After a week (with no water changes) the tank would have accumulated 70 "units" of bad stuff. If you did a 70 gallon water change (70%) at that point you would remove 49 units, leaving 21 units now diluted.

At the end of the next week it would have generated another 70 units (for a total of 91) but another 70% water change would leave a little more than 27 units to start the third week. The point is that whatever that bad stuff is (and whatever units you use to measure it) the concentration will build up even though you are doing regular huge water changes.

Okay, what about the other approach of changing 10 gallons per day? The first day you'd generate 10 units and remove one, leaving 9. The second day the tank generates 10 and you remove 1.9, leaving 17.1. The third day would end with 24.4 units; the fourth with 34.1; the fifth with 39.9; the sixth with 45 and the seventh 49.5.

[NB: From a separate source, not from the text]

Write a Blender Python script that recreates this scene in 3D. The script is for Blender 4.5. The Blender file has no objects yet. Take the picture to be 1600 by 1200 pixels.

Net, both approaches will accumulate whatever waste is being produced (the same math also works for the calcium or trace minerals being consumed/replaced unless additional supplementation is done). The big weekly changes, however, will accumulate much more slowly than the small daily changes.

Extending this model out over a longer period of time increases the effect.

The challenge, then, is to make your water changes most effective (larger but less frequent) but not to delay them so long as to induce dramatic chemistry changes/shock (at or close to 100% change).

How long that is depends upon your tank, its occupants, your feeding, etc.--your "units"--but the graph inevitably looks the same. I'd suggest that, for most of our tanks, daily is too frequent to be effective and that quarterly is too long. Somewhere in between is lkely to be optimal.

(Of course, the other alternative of doing larger changes more frequently is great if you aren't constrained by the cost. Fifty gallons per day would keep everything nicely stable...except your checkbook.)